Nowadays, we mostly see “swath” as the noun and “swathe” as the verb. The verb “swathe,” meaning “To envelop in a swathe or swathes; to wrap up, swaddle, bandage,” traces to the 12th century, the OED says.

“Swath” is frequently accompanied by its close friend “wide,” or one of “wide’s” cousins, “vast,” “broad,” or “large.” “Narrow,” “little,” and “small,” are rarely invited to the “swath” party. Even though a scythe is not that wide, “swath” seems to have grown in scale.

The United States, as is often the case, has come up with its own slang for a “swath.” “To cut a swath” is “to make a pompous display, swagger, ‘cut a dash,’” the OED says, tracing that usage to 1848. But the OED says the phrase is “Now frequently to cut a wide swath.” Americans always like to supersize things.

Another close relative of “swath” is “swatch,” as in an article discussing a hailstorm that “cut across a wide swatch of the region.” (Note that the online headline, though, used “wide swath.” There they go again.)

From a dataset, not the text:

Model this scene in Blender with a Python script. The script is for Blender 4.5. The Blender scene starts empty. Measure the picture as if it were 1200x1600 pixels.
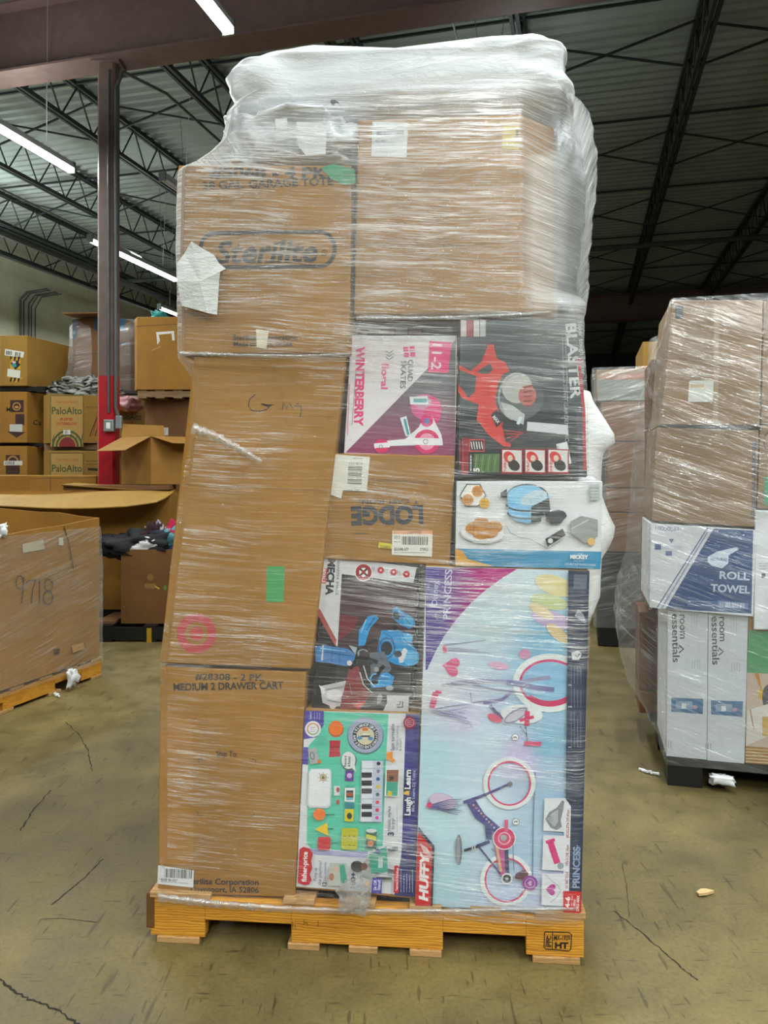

But most people don’t think of a “swatch” as a row; it’s a patch, as in a “swatch” of fabric, which is Merriam-Webster’s first definition. But look at the fourth definition: “swath,” referring readers to the second definition of “swath,” “a long broad strip or belt.”

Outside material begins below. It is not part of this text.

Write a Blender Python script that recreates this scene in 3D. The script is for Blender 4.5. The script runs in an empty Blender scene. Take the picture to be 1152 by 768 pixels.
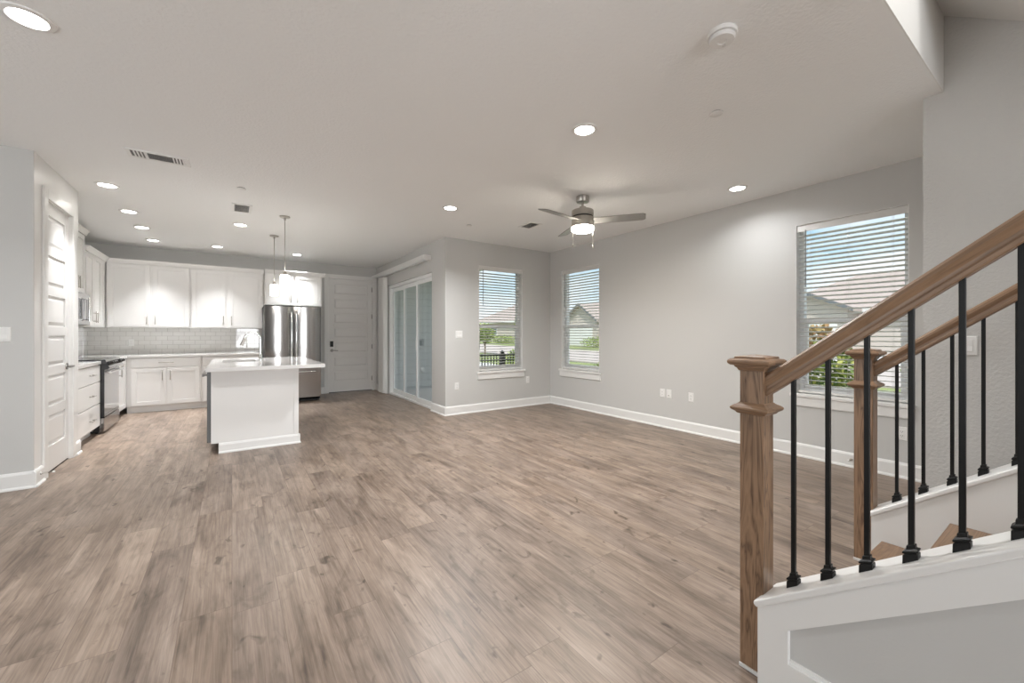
import bpy, bmesh, math, random
from mathutils import Vector, Matrix
random.seed(7)
S = bpy.context.scene
COL = S.collection
PI = math.pi

# ------------------------------------------------------------------ camera
F = 456.0
TH = math.atan(315.0 / F)
cam_d = bpy.data.cameras.new('camera')
cam_d.sensor_width = 36.0
cam_d.lens = F / 1152.0 * 36.0
cam_d.shift_y = -7.5 / 1152.0
cam_d.clip_start = 0.02
cam_d.clip_end = 400
cam = bpy.data.objects.new('camera', cam_d)
COL.objects.link(cam)
cam.location = (0, 0, 1.24)
cam.rotation_euler = (PI / 2, 0, -TH)
S.camera = cam

# ------------------------------------------------------------------ view, sky, sun, daylight, added fill lights
S.view_settings.view_transform = 'Standard'
S.view_settings.look = 'None'
S.view_settings.gamma = 1.0
S.view_settings.exposure = 0.84
S.view_settings.use_curve_mapping = False

SKY_STRENGTH = 0.93
SUN_STRENGTH = 2.0
REAR_W, SIDE_W, STAIR_W, SPOT_W, FAN_W, PEND_W = 114.0, 42.0, 56.0, 17.0, 10.0, 1.8
S.cycles.max_bounces = 14
S.cycles.diffuse_bounces = 9

world = bpy.data.worlds.new('sky')
S.world = world
world.use_nodes = True
nt = world.node_tree
nt.nodes.clear()
wo = nt.nodes.new('ShaderNodeOutputWorld')
bg = nt.nodes.new('ShaderNodeBackground')
tc = nt.nodes.new('ShaderNodeTexCoord')
sp = nt.nodes.new('ShaderNodeSeparateXYZ')
ramp = nt.nodes.new('ShaderNodeValToRGB')
ramp.color_ramp.elements[0].position = 0.0
ramp.color_ramp.elements[0].color = (0.64, 0.72, 0.75, 1)
ramp.color_ramp.elements[1].position = 0.80
ramp.color_ramp.elements[1].color = (0.92, 1.02, 1.12, 1)
e = ramp.color_ramp.elements.new(0.20)
e.color = (0.31, 0.49, 0.60, 1)
e = ramp.color_ramp.elements.new(0.36)
e.color = (0.40, 0.60, 0.74, 1)
mp = nt.nodes.new('ShaderNodeMapping')
mp.inputs['Scale'].default_value = (2.2, 2.2, 6.5)
nz = nt.nodes.new('ShaderNodeTexNoise')
nz.inputs['Scale'].default_value = 1.6
nz.inputs['Detail'].default_value = 6
cr = nt.nodes.new('ShaderNodeValToRGB')
cr.color_ramp.elements[0].position = 0.44
cr.color_ramp.elements[1].position = 0.64
mx = nt.nodes.new('ShaderNodeMix')
mx.data_type = 'RGBA'
nt.links.new(tc.outputs['Generated'], sp.inputs[0])
nt.links.new(sp.outputs['Z'], ramp.inputs[0])
nt.links.new(tc.outputs['Generated'], mp.inputs[0])
nt.links.new(mp.outputs[0], nz.inputs['Vector'])
nt.links.new(nz.outputs['Fac'], cr.inputs[0])
nt.links.new(cr.outputs[0], mx.inputs[0])
nt.links.new(ramp.outputs[0], mx.inputs[6])
mx.inputs[7].default_value = (0.66, 0.68, 0.69, 1)
nt.links.new(mx.outputs[2], bg.inputs[0])
bg.inputs[1].default_value = SKY_STRENGTH
nt.links.new(bg.outputs[0], wo.inputs[0])


def light(name, kind, loc, power, rot=(0, 0, 0), size=None, size_y=None, color=(1, 1, 1), parent=None, **kw):
    d = bpy.data.lights.new(name, kind)
    d.energy = power
    d.color = color
    if kind == 'AREA':
        if size_y:
            d.shape = 'RECTANGLE'
            d.size, d.size_y = size, size_y
        else:
            d.shape = 'DISK'
            d.size = size
    for k, v in kw.items():
        setattr(d, k, v)
    o = bpy.data.objects.new(name, d)
    COL.objects.link(o)
    o.location = loc
    o.rotation_euler = rot
    if parent:
        o.parent = parent
    return o


sun = light('sun', 'SUN', (-5, -10, 20), SUN_STRENGTH, color=(1.0, 0.95, 0.88), angle=0.01)
sun.rotation_euler = Vector((0.45, 0.50, -0.85)).to_track_quat('-Z', 'Y').to_euler()
# daylight entering by the rear window; the side and stair lights are added fill
light('daylight_rear', 'AREA', (1.0, -4.12, 1.35), REAR_W, (math.radians(124), 0, 0), 1.7, 1.9, (0.97, 0.98, 1.0))
light('daylight_side', 'AREA', (-4.72, 1.6, 1.3), SIDE_W, (0, -math.radians(140), 0), 1.9, 2.6, (0.93, 0.97, 1.0))  # fill light at an invented, unseen side window, tilted up to brighten the ceiling
light('daylight_stair', 'AREA', (2.5, -1.2, 5.1), STAIR_W, (0, 0, 0), 1.2, 1.2, (1.0, 0.99, 0.97))  # area light added below the stairwell ceiling to brighten the stairwell


# ------------------------------------------------------------------ materials
def new_mat(name):
    m = bpy.data.materials.new(name)
    m.use_nodes = True
    return m, m.node_tree, m.node_tree.nodes['Principled BSDF']


def pmat(name, col, rough=0.5, metal=0.0, bump=0.0, bump_scale=300, spec=0.5, emit=None, emit_s=0.0, coat=0.0, vary=0.0, vary_scale=3, bump_dist=0.002):
    m, t, b = new_mat(name)
    b.inputs['Base Color'].default_value = (*col, 1)
    b.inputs['Roughness'].default_value = rough
    b.inputs['Metallic'].default_value = metal
    b.inputs['Specular IOR Level'].default_value = spec
    b.inputs['Coat Weight'].default_value = coat
    if emit:
        b.inputs['Emission Color'].default_value = (*emit, 1)
        b.inputs['Emission Strength'].default_value = emit_s
    n = t.nodes.new('ShaderNodeTexNoise')
    c = t.nodes.new('ShaderNodeTexCoord')
    t.links.new(c.outputs['Object'], n.inputs['Vector'])
    if vary:
        n.inputs['Scale'].default_value = vary_scale
        n.inputs['Detail'].default_value = 4
        mix = t.nodes.new('ShaderNodeMix')
        mix.data_type = 'RGBA'
        mix.inputs[6].default_value = (*[x * (1 - vary) for x in col], 1)
        mix.inputs[7].default_value = (*[min(1, x * (1 + vary)) for x in col], 1)
        t.links.new(n.outputs['Fac'], mix.inputs[0])
        t.links.new(mix.outputs[2], b.inputs['Base Color'])
        n = t.nodes.new('ShaderNodeTexNoise')
        t.links.new(c.outputs['Object'], n.inputs['Vector'])
    n.inputs['Scale'].default_value = bump_scale
    n.inputs['Detail'].default_value = 3
    if bump:
        bp = t.nodes.new('ShaderNodeBump')
        bp.inputs['Strength'].default_value = bump
        bp.inputs['Distance'].default_value = bump_dist
        t.links.new(n.outputs['Fac'], bp.inputs['Height'])
        t.links.new(bp.outputs[0], b.inputs['Normal'])
    return m


def mnode(t, op, a, b=None, c=None):
    n = t.nodes.new('ShaderNodeMath')
    n.operation = op
    for i, v in enumerate((a, b, c)):
        if v is None:
            continue
        if isinstance(v, (int, float)):
            n.inputs[i].default_value = v
        else:
            t.links.new(v, n.inputs[i])
    return n.outputs[0]


def comb(t, x, y, z):
    n = t.nodes.new('ShaderNodeCombineXYZ')
    for i, v in enumerate((x, y, z)):
        if isinstance(v, (int, float)):
            n.inputs[i].default_value = v
        else:
            t.links.new(v, n.inputs[i])
    return n.outputs[0]


def noise(t, vec, scale, detail=4, rough=0.5, dist=0.0):
    n = t.nodes.new('ShaderNodeTexNoise')
    n.inputs['Scale'].default_value = scale
    n.inputs['Detail'].default_value = detail
    n.inputs['Roughness'].default_value = rough
    n.inputs['Distortion'].default_value = dist
    t.links.new(vec, n.inputs['Vector'])
    return n.outputs['Fac']


def rampn(t, fac, stops):
    n = t.nodes.new('ShaderNodeValToRGB')
    r = n.color_ramp
    while len(r.elements) < len(stops):
        r.elements.new(0.5)
    for e_, (p, c) in zip(r.elements, stops):
        e_.position = p
        e_.color = (*c, 1)
    t.links.new(fac, n.inputs[0])
    return n.outputs[0]


def mixc(t, fac, a, b, mode='MIX'):
    n = t.nodes.new('ShaderNodeMix')
    n.data_type = 'RGBA'
    n.blend_type = mode
    for i, v in ((0, fac), (6, a), (7, b)):
        if isinstance(v, (int, float)):
            n.inputs[i].default_value = v
        elif isinstance(v, tuple):
            n.inputs[i].default_value = (*v, 1)
        else:
            t.links.new(v, n.inputs[i])
    return n.outputs[2]


def floor_material():
    m, t, b = new_mat('oak_plank_floor')
    g = t.nodes.new('ShaderNodeNewGeometry')
    s_ = t.nodes.new('ShaderNodeSeparateXYZ')
    t.links.new(g.outputs['Position'], s_.inputs[0])
    x, y = s_.outputs['X'], s_.outputs['Y']
    W, L = 0.185, 1.25
    xs = mnode(t, 'DIVIDE', x, W)
    r = mnode(t, 'FLOOR', xs)
    fx = mnode(t, 'FRACT', xs)
    wn = t.nodes.new('ShaderNodeTexWhiteNoise')
    wn.noise_dimensions = '1D'
    t.links.new(r, wn.inputs['W'])
    yy = mnode(t, 'ADD', mnode(t, 'DIVIDE', y, L), mnode(t, 'MULTIPLY', wn.outputs['Value'], 7.3))
    p = mnode(t, 'FLOOR', yy)
    fy = mnode(t, 'FRACT', yy)
    w2 = t.nodes.new('ShaderNodeTexWhiteNoise')
    w2.noise_dimensions = '2D'
    t.links.new(comb(t, r, p, 0.0), w2.inputs['Vector'])
    c1 = w2.outputs['Value']
    off = mnode(t, 'MULTIPLY', c1, 57.0)
    broad = noise(t, comb(t, mnode(t, 'MULTIPLY', x, 7.0), mnode(t, 'MULTIPLY', y, 1.6), off), 1.0, 4, 0.55, 0.6)
    grain = noise(t, comb(t, mnode(t, 'MULTIPLY', x, 46.0), mnode(t, 'MULTIPLY', y, 1.8), off), 1.0, 5, 0.6, 1.2)
    fine = noise(t, comb(t, mnode(t, 'MULTIPLY', x, 220.0), mnode(t, 'MULTIPLY', y, 7.0), off), 1.0, 2, 0.5)
    knots = noise(t, comb(t, mnode(t, 'MULTIPLY', x, 13.0), mnode(t, 'MULTIPLY', y, 8.5), off), 1.0, 2, 0.5, 0.8)
    v = mnode(t, 'ADD', mnode(t, 'MULTIPLY', broad, 0.55), mnode(t, 'MULTIPLY', grain, 0.45))
    base = rampn(t, v, [(0.32, (0.088, 0.062, 0.046)), (0.44, (0.178, 0.132, 0.101)), (0.54, (0.245, 0.187, 0.147)), (0.68, (0.330, 0.260, 0.210))])
    tone = rampn(t, c1, [(0.0, (0.90, 0.90, 0.91)), (0.5, (0.98, 0.975, 0.97)), (1.0, (1.06, 1.045, 1.02))])
    smudge = noise(t, comb(t, mnode(t, 'MULTIPLY', x, 10.0), mnode(t, 'MULTIPLY', y, 3.4), mnode(t, 'ADD', off, 11.0)), 1.0, 3, 0.6, 1.5)
    base = mixc(t, 1.0, base, tone, 'MULTIPLY')
    base = mixc(t, 1.0, base, rampn(t, smudge, [(0.34, (1.08, 1.08, 1.08)), (0.54, (1, 1, 1)), (0.72, (0.68, 0.665, 0.65))]), 'MULTIPLY')
    fl = rampn(t, fine, [(0.35, (0.88, 0.88, 0.88)), (0.6, (1.04, 1.04, 1.04))])
    base = mixc(t, 1.0, base, fl, 'MULTIPLY')
    kn = rampn(t, knots, [(0.66, (1, 1, 1)), (0.76, (0.40, 0.37, 0.35))])
    base = mixc(t, 1.0, base, kn, 'MULTIPLY')
    ex = mnode(t, 'MULTIPLY', mnode(t, 'MINIMUM', fx, mnode(t, 'SUBTRACT', 1.0, fx)), W)
    ey = mnode(t, 'MULTIPLY', mnode(t, 'MINIMUM', fy, mnode(t, 'SUBTRACT', 1.0, fy)), L)
    gap = mnode(t, 'LESS_THAN', mnode(t, 'MINIMUM', ex, ey), 0.0016)
    base = mixc(t, mnode(t, 'MULTIPLY', gap, 0.6), base, (0.11, 0.075, 0.055))
    t.links.new(base, b.inputs['Base Color'])
    rr = mnode(t, 'ADD', 0.33, mnode(t, 'MULTIPLY', grain, 0.12))
    t.links.new(rr, b.inputs['Roughness'])
    bp = t.nodes.new('ShaderNodeBump')
    bp.inputs['Strength'].default_value = 0.12
    bp.inputs['Distance'].default_value = 0.002
    h = mnode(t, 'SUBTRACT', mnode(t, 'ADD', grain, mnode(t, 'MULTIPLY', fine, 0.4)), mnode(t, 'MULTIPLY', gap, 2.0))
    t.links.new(h, bp.inputs['Height'])
    t.links.new(bp.outputs[0], b.inputs['Normal'])
    return m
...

The origin of “swatch,” the OED says, was 1527, defined as “The ‘foil’ or ‘counterstock’ of a tally (obsolete); in Yorkshire, a tally ‘affixed to a piece of cloth before it is put with others into the dye-kettle.’” Of course it was.

For a time in the 16th century, a “swatch” was also a row of cut corn or grass, even though we already had “swath.” Of course, we didn’t have good dictionaries then, either. The OED says the etymology of “swatch” is unknown, so it may or may not related to “swath.”

By 1647, a “swatch” had become a sample of cloth, then a sample of anything.

In some local English counties, a “swatch” is “A passage or channel of water lying between sandbanks or between a sandbank and the shore,” the OED says.

Of “swath,” “swathe,” and “swatch,” “swath” is the most common, according to this Google N-gram showing its appearance in books since 1800 or so.

That spike in the use of “swatch” starting around 1980 may be tied to the introduction of “Swatch” watches in the late 1970s. If you repeat that n-gram search with “Swatch” instead of “swatch,” you’ll see that “Swatch” outperformed “swath” for a time in the early part of the 21st century, before sharply falling (though whether there is a connection with the popularity of the watches themselves, we can’t say).

“Swath” is probably also going to be more familiar to audiences. Using “swathe” as a noun is likely to have readers thinking for a second that it’s the verb “swathe,” meaning to wrap in “swaths” of bandages. It’s also likely to “cut a wide swath” in the slang sense, appearing pompous, and could mow down a “swath” of your readers.